On Tue, Jan 11, 2022 at 05:00:57PM -0500, Carlos O'Donell wrote:
> On 1/11/22 13:00, Steve Grubb wrote:
> > Hello,
> > 
> > On Wednesday, January 5, 2022 5:05:26 PM EST Ben Cotton wrote:
> >> https://fedoraproject.org/wiki/Changes/GNUToolchainF36
> >>
> >> == Summary ==
> >> Update the Fedora 36 GNU Toolchain to gcc 12 and glibc 2.35.
> >>
> >> The gcc 12 is currently under development and will be included in
> >> Fedora 36 upon release. The glibc 2.35 change will be tracked in this
> >> top-level GNU Toolchain system-wide update.
> > 
> > Reading through the GCC 12 changes, there is a significant new feature to 
> > GCC 
> > that would appear to be useful for security. There is a new:
> > 
> > -ftrivial-auto-var-init=zero
> > 
> > flag that initializes all stack variables to zero. Zero being a nice safe 
> > value that makes programs crash instead of being exploitable.
> > 
> > Are there plans to enable this flag so that all applications, but more 
> > importantly the kernel, are hardened against uninitialized stack variables? 
> > This is one of the major classes of security bugs that could potentially be 
> > eliminated during this mass rebuild.
> 
> There are currently no plans that I am aware of that involve turning on
> '-ftrivial-auto-var-init=zero' in the short term for Fedora. CC'ing Jakub
> and Marek to comment.

Also not aware of any plans to always enable it.
 
> It is something that should be discussed, turned on in Rawhide first,
> and likely via redhat-rpm-config default flags first, and then we should
> fix any fallout.
> 
> I'd only be comfortable if we did it early and worked through the 
> consequences.
> So it could be something to discuss for F37.

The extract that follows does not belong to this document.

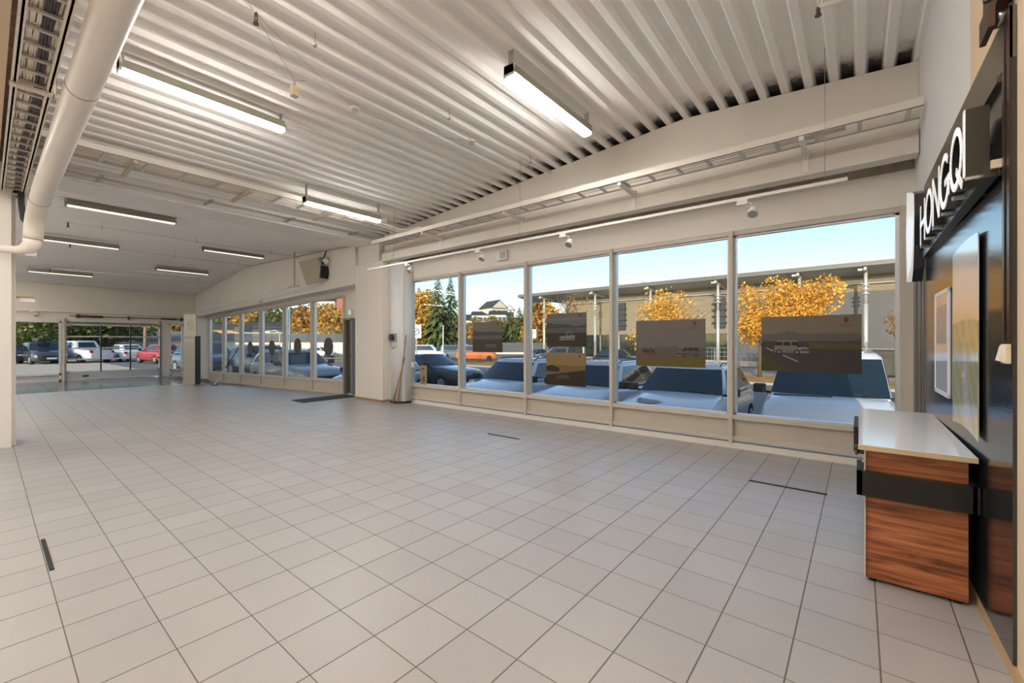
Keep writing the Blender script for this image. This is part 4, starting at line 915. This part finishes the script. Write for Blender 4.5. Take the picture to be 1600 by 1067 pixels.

Right.  It reminds me of MALLOC_PERTURB_, but for automatic variables.

Obviously it's always important to measure its slowdown (maybe run a SPEC
benchmark) / compile time / stack usage.  Some of it has been done:
https://gcc.gnu.org/pipermail/gcc-patches/2021-January/562872.html
but that was an early version of the patch.  Still, it seems like it'd be
acceptable.

It's a new feature, only present in GCC 12 (which hasn't been released as of
now), so I think it needs more testing before it could be (considered to be)
enabled by default.

A good thing is that it doesn't suppress the -Wuninitialized warning so
you still get a chance to fix your bugs.  It also comes with an attribute
to keep variables uninitialized even when the options is turned on.

From what I've seen its the kernel that would most benefit from the option,
and it looks like it already has support for it:

CONFIG_INIT_STACK_ALL_ZERO
CONFIG_INIT_STACK_ALL_PATTERN

so maybe it's enough to enable it for the kernel.  Or start there, see how
it does, then add it to our hardening flags.